I see their base cogitations will hinder you from that which you desire, namely, to try the cause of your mistress with the army of their master."

(Mary Anne Everett Green ed., Calendar of State Papers, Domestic Series...1595-1597 (London, 1869), (1595) p.133, (1596), p.232, (1597), p.481 and p.488.)



From:         Ian Steere <This email address is being protected from spambots.
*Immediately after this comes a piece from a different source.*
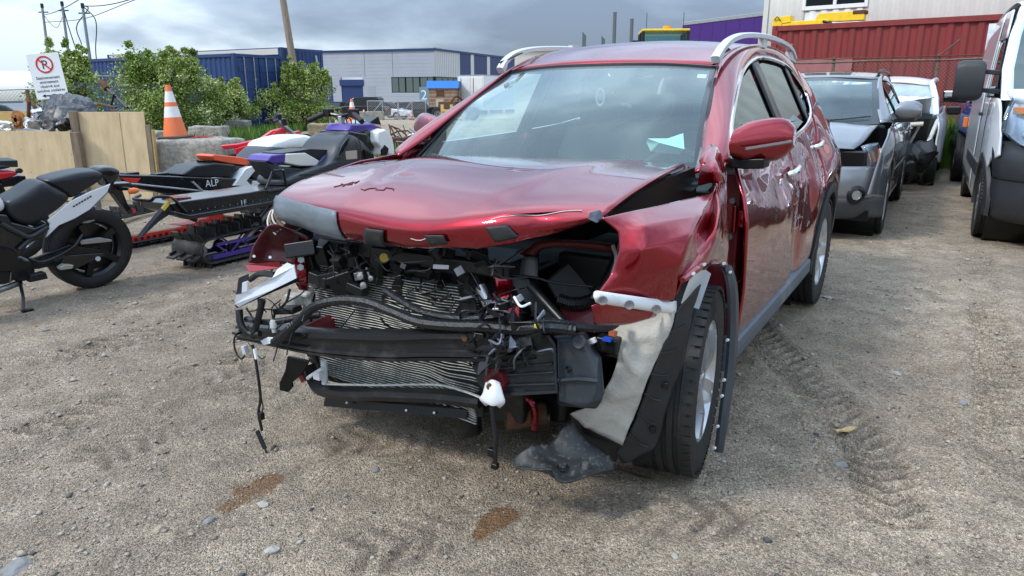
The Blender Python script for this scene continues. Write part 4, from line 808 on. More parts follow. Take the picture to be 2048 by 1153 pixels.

You need JavaScript enabled to view it.>

Date:         December 6, 2011 4:14:32 AM EST

Subject:      Biography in the Sonnets


John Kennedy has offered words to the effect of bah, humbug, blah, blah, snort, snort.


Facing deployment of such detail and logic, I concede that I have little chance of successful debate.


However, here goes.


John, in your skim for qualifying verbiage you must have noticed two early sections headed "The Oddities of Shakespeare's Sonnets" and "The Fair Friend". These form the bedrock of the article's thesis - that the Sonnets contain biography of Shakespeare's relationship with Wriothesley. The succeeding sections test for evidence at odds with this thesis. They show that there is none, albeit sometimes using reasoned scenarios to demonstrate this condition. Indeed, they tend to reinforce the thesis (and in the process produce a number of sidelines, which some should find interesting).


However, let us focus on the two bedrock sections. If you will identify the evidence or logic which upsets you (preferably without belchings of hot air) I will try to respond appropriately.